Solyndra, a San Francisco based solar panel company that received a $535 million loan guarantee from the federal government has declared bankruptcy. Last year President Obama touted the company as “leading the way” in the green jobs future he envisions.
Just a few months ago, ABC News revealed that one of the major financial backers for Solyndra is also a major donor to the Obama campaign.
The donor, Steve Westley, has subsequently been named to the President’s Energy Advisory Board. Solyndra was supposed to have produced 4,000 jobs with the loan guarantee. Now all of the company’s employees have been laid-off. Mr. Westley is still on the advisory board.
Congressman Cliff Stearns, Chair of House Energy and Commerce Committee’s Oversight Subcomittee, released the following statement this afternoon:
“In an apparent rush to push stimulus dollars out the door, the Obama Administration wasted $535 million in taxpayer funds in guaranteeing a loan to a firm that has proven to be unviable in the global market,” said Rep. Cliff Stearns (R-FL), Chairman of the House Energy and Commerce Committee’s Subcommittee on Oversight and Investigations. “For months, we have been investigating how and why nearly half a billion dollars in taxpayer money was committed to this financially troubled company.”

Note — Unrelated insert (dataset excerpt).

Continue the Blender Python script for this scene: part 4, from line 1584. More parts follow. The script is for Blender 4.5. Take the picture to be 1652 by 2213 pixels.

According to The Center for Public Integrity, one of Solyndra’s major investors was George Kaiser, an Oklahoma oil billionaire who raised large sums of money for Obama during the 2008 election. This raised concerns that politics my have played a role in putting taxpayer dollars at risk in making this loan guarantee. In addition, last year the Government Accountability Office issued an unusually blunt assessment of the Energy Department’s loan program, concluding that the department had “treated applicants inconsistently, favoring some and disadvantaging others.”
Using stimulus funds to promote job creation, the Department of Energy awarded a $535 million loan guarantee to Solyndra and the Obama Administration was supposed to review the loan to ensure that taxpayer money was not put at risk. Stearns has been investigating this loan program, and specifically the loan to Solyndra, and was forced to subpoena the Administration for records involving this loan guarantee.
“Although the Administration has been uncooperative with this investigation, this decision by Solyndra does not end our inquiry and we will continue to look into how this loan guarantee was approved and why the American taxpayers are mostly likely out $535 million,” added Stearns. “In addition, this brings up concerns if taxpayers were adequately protected during the restructuring of the loan to Solyndra.”